A intermediação de interesses privados junto à esfera pública não é,
convenhamos, um fenômeno contemporâneo. Faz-se presente em todos os ciclos
históricos, freqüentando, inclusive, os primeiros dicionários da política.
Rousseau, no Contrato Social, perorava sobre a oportunidade de cada cidadão
participar nos rumos políticos, garantindo haver ‘inter-relação contínua’ do
‘trabalho das instituições’ com as ‘qualidades psicológicas dos indivíduos que
interagem em seu interior’. Esse é o fundamento da democracia participativa,
pela qual os cidadãos e suas representações devem ser livres de coerção para
influir de maneira autônoma no processo decisório. De certa forma, o lobby bebe
nessa fonte. O ideário começou a ser conspurcado, à sombra do poder invisível no
interior recôndito do Estado, pela confluência de interesses espúrios e alianças
táticas entre máfias, grupinhos e castas que se alimentam da corrupção. Nesse
momento, o Estado moral soçobra diante do império imoral.

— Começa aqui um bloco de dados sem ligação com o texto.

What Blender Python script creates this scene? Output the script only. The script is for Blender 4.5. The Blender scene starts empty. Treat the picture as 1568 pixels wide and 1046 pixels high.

O rompimento dos diques éticos, vale lembrar, acentuou-se nas últimas
décadas, por conta da despolitização e da desintegração das fronteiras
ideológicas – características da política na sociedade pós-industrial -, que
inauguraram o tempo de administração das coisas em substituição ao governo dos
homens. A densidade ideológica da competição política tornou-se menos forte e o
cerco utilitarista em torno do Estado se expandiu, sob um novo triângulo do
poder: os partidos (menos contrastados sob o prisma doutrinário), a burocracia
administrativa e os círculos de negócios privados. Os lobbies, desvirtuando-se
do ideário original, tornaram-se sinônimo de interesses escusos e negociações
espúrias, que, em nossa história mais recente, plasmaram monstrengos e expuseram
escândalos. Ao lado desses desvios se constata, porém, saudável movimentação da
sociedade organizada. O ponto de partida para um novo ordenamento social foi a
Constituição de 1988, que abriu os pulmões da sociedade, incentivando a formação
de entidades e movimentos. A respiração social propiciou a expansão de novos
centros de poder, que passaram a influenciar políticas públicas em diferentes
nichos temáticos. O arrefecimento dos partidos políticos, por sua vez, no fluxo
da alienação ideológica, tem induzido milhares de cidadãos a procurar refúgio em
núcleos que assumem compromissos mais consistentes com suas expectativas.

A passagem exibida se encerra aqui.